Visiting International Researchers
Adekemi (Kemi) Adesokan
Kemi visited our lab in 2007 to collaborate on a joint project with Rolf van Dick (Goethe University Frankfurt, Germany) where she completed her master’s degree prior to pursuing doctoral studies at Oxford University (UK). Together, we examined how diversity beliefs moderate associations between intergroup contact and prejudice. After completing the PhD, Kemi accepted a faculty position at Heriot-Watt University in Edinburgh, Scotland, after which she pursued more policy- and analysis-oriented work at the Scottish Funding Council. Kemi now works as an analyst at Edinburgh Napier University in Scotland.
Lusine (Lucy) Grigoryan
Lucy completed her PhD in Social Psychology at Bremen University (Germany), after which she received a multi-year postdoctoral fellowship from the German Research Foundation to support her ongoing program of research on identity and prejudice in everyday interactions.
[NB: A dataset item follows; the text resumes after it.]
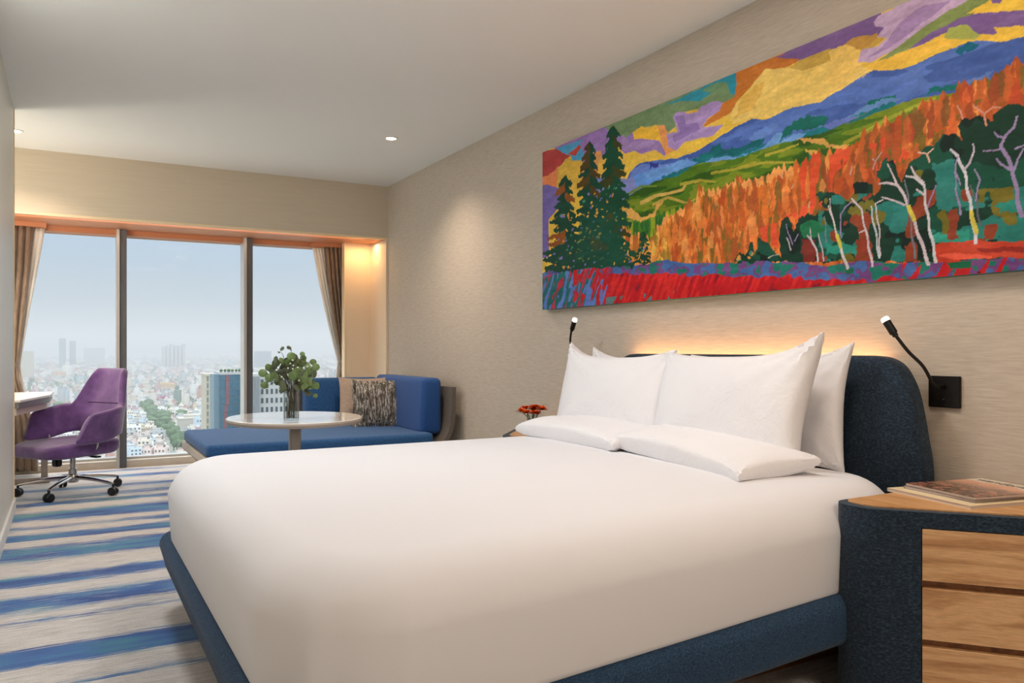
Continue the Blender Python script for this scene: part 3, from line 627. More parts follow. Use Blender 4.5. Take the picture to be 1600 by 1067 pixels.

As part of her postdoctoral fellowship, Lucy visited our lab in 2022 to facilitate collaboration on an experience-sampling study of salient social identities in the context of daily intergroup contact experiences. Lucy is now a Lecturer (Assistant Professor) of Psychology at the University of York.
Jeanine Grutter
Jeanine visited our research lab in 2015, during her doctoral studies at the University of Zurich (Switzerland) and with support from a Swiss National Foundation Research Scholarship. We incorporated developmental and social psychological perspectives to examine how varying definitions of friendship (e.g., shared activities, mutual trust) predict attitudes towards immigrant students among non-immigrant Swiss children. After completing the PhD, Jeanine accepted a faculty position at the University of Konstanz (Germany), where she is now an Associate Professor.
Judit Kende
As part of her PhD studies in social and cultural at the University of Leuven (Belgium), Judit visited our lab in 2017 to collaborate on projects related to understanding how societal inequality shapes intergroup relations. Over the years, we have worked together on projects related to the interplay of positive and negative contact among ethnic minority groups, and how integration policies shape ethnic majority responses to increasing diversity. Following postdoctoral positions at the University of Amsterdam (Netherlands) and University of Lausanne (Switzerland), Judit is now an Assistant Professor at Tilburg University (Netherlands).
Meta van der Linden
Meta visited our lab in 2016, during her doctoral studies at KU Leuven (Belgium) and with support from the Flanders Research Foundation (FWO). With joint training through KU Leuven’s Center for Political Research and its Center for Social and Cultural Psychology, Meta contributed to a multi-disciplinary project concerning how intergroup contact shapes attitudes toward immigrant newcomers among the U.S.-born. After completing the PhD, Meta worked as a postdoctoral researcher for the EUR Bridge project at Erasmus University Rotterdam (Netherlands), which examined the structural and socio-cultural integration of recently arrived refugees. She is now an Assistant Professor in the Department of Interdisciplinary Social Science at Utrecht University (Netherlands), as well as a member of the European Research Center on Migration and Ethnic Relations (ERCOMER).